Monday, August 29, 2005

So Just How Stupid Are Iraq's Sunnis?

Mark Steyn is unworried about the panicfest that our media and Iraq War "skeptics" are engaging in over the Iraq proposed constitution:

The Shia get an acknowledgment that Islam is "the official religion of the state," just as the Church of England is the official church of that state -- though, unlike the Anglican bishops, Iraq's imams won't get permanent seats in the national legislature.

The Kurds get a loose federal structure in which just about everything except national defense and foreign policy is reserved to regions and provinces. I said in the week after Baghdad fell that the Kurds would settle for being Quebec to Iraq's Canada, and so they have.

The Sunnis, who ran Iraq from their days as Britain's colonial managing class right up to the toppling of Saddam, don't like the federal structure, not least because it's the Kurds and Shia who have the bulk of the oil. So they've been wooed with an arrangement whereby the country's oil revenue will be divided at a national level on a per-capita basis.

If you'd been asked in 2003 to devise an ideal constitution for Iraq's very non-ideal circumstances, it would look something like this: a highly decentralized federation that accepts the reality that Iraq is a Muslim nation but reserves political power for elected legislators -- and divides the oil revenue fairly.

I'm not as easy going he is over the prospect of an Iraq that is divided up by ethnicity and religion:

And if it doesn't work? Well, that's what the Sunnis are twitchy about. If Baathist dead-enders and imported Islamonuts from Saudi and Syria want to make Iraq ungovernable, the country will dissolve into a democratic Kurdistan, a democratic Shiastan, and a moribund Sunni squat in the middle. And, in the grander scheme of things, that wouldn't be so terrible either.

I don't want the Iraqi Sunnis to have their own country. I think it would be quite terrible. It won't just stay an oil-free, poor state that wallows in its own misery. I don't think the Sunnis in the wider Arab world would let a central Sunni Anbaristan flounder. Money and jihadis would flow in and we'd have another pre-2001 Afghanistan on our hands. Oh, no, we can't trust the Iraqi Baathist Sunnis with their own country--not even a truncated one. We need the Shias and Kurds to place limits on the Sunnis until they come to their senses.

The Sunnis are still in denial over their defeat and will have a big decision to make about this constitution:

The Jan. 30 boycott was widely perceived by Sunnis as a disaster, handing control of the 275-member National Assembly to Shiites and Kurds. The Shiite-Kurd alliance then pushed through demands for federated mini-states and set the legal foundation for purging thousands of Sunni Arabs from government jobs because of past membership in Saddam's Baath Party.

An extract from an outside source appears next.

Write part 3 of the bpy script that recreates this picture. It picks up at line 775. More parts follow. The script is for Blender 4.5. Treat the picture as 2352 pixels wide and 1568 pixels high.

Instead, Sunni Arabs are urging followers to register by the Thursday deadline and reject the constitution in the referendum. Voter registration in the Sunni stronghold of Anbar province was extended for a week so more people could sign up.

The very Sunni clerics who railed last January against an election "under foreign military occupation" are now urging their people to take part in both the referendum and the parliamentary balloting in December.

Rejection of the charter would mean elections in December for a new parliament under the rules of the interim constitution approved in March 2004 and still in effect. The new parliament would start the entire process of drafting a constitution from scratch.

Even with a new Parliament, the Shias and Kurds could draft a new constitution through without the Sunnis. Then the Sunnis will have to choose again. Personally, I think the Shias and Kurds might be less likely to accomodate the Sunnis after the Sunnis torpedo this constitution and continue to fight the government. The Iraqi government could just screw the constitutional niceties and go postal on the Sunnis as is the time-honored method of dealing with the losing side in wars.

The Sunnis need to be part of a single Iraq--whether voluntarily or through coercion. The Sunnis have a chance to approve a good constitution that refrains from seeking revenge against the Sunnis for four centuries of dominance and three decades of Saddam's savagery. The Sunnis have chosen poorly thus far. Can they learn from their recent disasters?